Lithium Alumni (Retired) Lithium Alumni (Retired)
Lithium Alumni (Retired)

Great article, Michael. Stuart beat me to the punch, would love to see a movie of the graph being built.


Another thing I think would be cool is another layer of "decoration" on top of these graphs. So the fan-like structure that indicates an expert could be replaced be some expert icon. Individual lines from expert to novice in the fan could be replaced by some sort of answered question icon. Similarly for discussions. Basically one more layer of "visualizing" results, so even people with no knowledge of SNA could understand the conversation dynamics.

Lithium Alumni (Retired) Lithium Alumni (Retired)
Lithium Alumni (Retired)

Vikas, MikeTD and Stuart,


Thanks for the comment.


I will see what I can do to in terms of capturing the animation. That should be a fun exercise.


And thanks for the suggestion. We definitely have the logic and data for distinguishing an experts from the discussion leaders (as well as other roles in the community). I think we can definitely put some expert icon in place of the big yellow dot. I don't think it will be difficult either. However, I think that putting icon for the edges or other user would probably make the graph too clutter and too hard to read. But I will experiment with it.
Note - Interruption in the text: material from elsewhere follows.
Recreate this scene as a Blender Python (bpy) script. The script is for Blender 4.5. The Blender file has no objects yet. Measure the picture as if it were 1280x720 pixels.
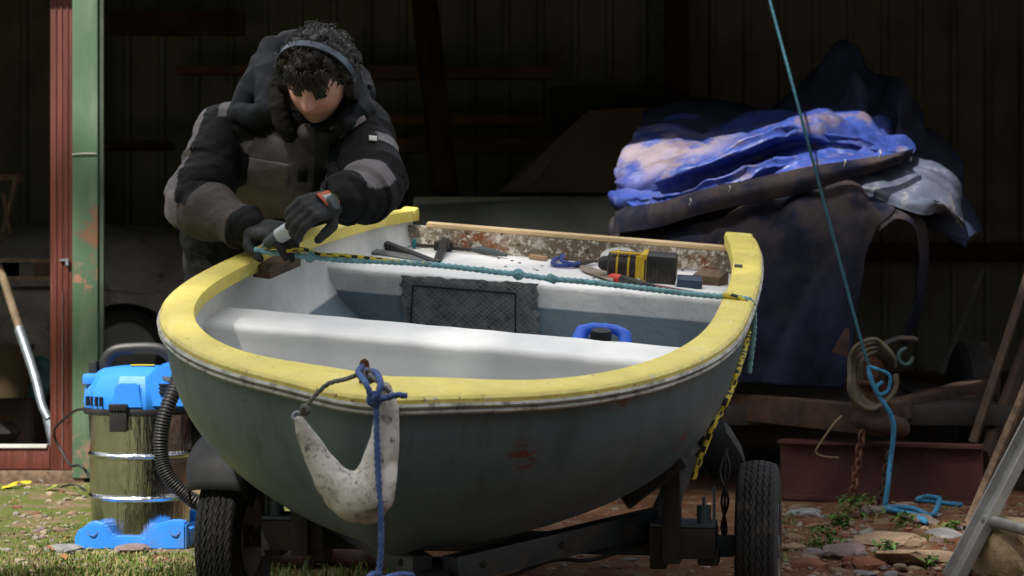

Thanks and see you next time.


Not applicable

Hi Mike,


nice post, and looking forward to your book (a novel?) 😉


The animation would be nice to see, and what I was thinking was that it would be great if something could be developed that shows social graphs in real-time. So one can see it develop as it happens.


Another cool tool would be a social graph browser, to zoom flip, drag etc.





Lithium Alumni (Retired) Lithium Alumni (Retired)
Lithium Alumni (Retired)

Hello William,


Thanks for the commnet. I wish I have time to write a book. Maybe some days when I am not so busy with all the data analysis and social algorithm development.


Yeah, as you can see there are already few people asking for the animation. I've written a simple tool that allows me to view the time evolution of the social graph. It supports some basic manipulation of the graph, such as zooming, panning, but not dragging the nodes and re-layout them, and they are not real-time. In my info graphic experience, real-time visualization is generally not very useful. it is more valuable to give people the ability to look at the data (in this case the social graph) at ANY point in time. Wouldn't you agree? I mean if there is only 2 choices between real-time (always showing the current graph) vs. non-real-time, but the ability to look back at any point in time in the past.


Building this graph visualization tool into our application will still  require a lot more integration. I don't know when I will get to it, but I will put it into our backlog, and hopefully I can get to day oneday.


Glad you enjoyed the post. See you around next time at Lithosphere.


Not applicable

WOW! So interesting to see how the new data of social networking is being analyzed.  It sounds like each graph is like a snowflake in it's individuality... and just as awe inspiring.  Thank you for taking the time to share... and the video sequence would rock!


Lithium Alumni (Retired) Lithium Alumni (Retired)
Lithium Alumni (Retired)

Hello Stacy,


It's so nice to hear that you find these data interesting. Majority of the people I talked to don't even care about the data. They just want the final result and the punch line. I'm so glad that there are someone who appreciate the data and the analysis.


You are absolutely right. Social graphs are extremely unique. Although there are some common motifs the are signatures of certain interaction, no two social graphs are ever exactly alike (either at the personal level or the community level). I like your snowflake analogy. It is perfect! I should use it next time when I explain these topic at talks and conferences.


Severa people have already ask for the video. I will see what I can do to capture them.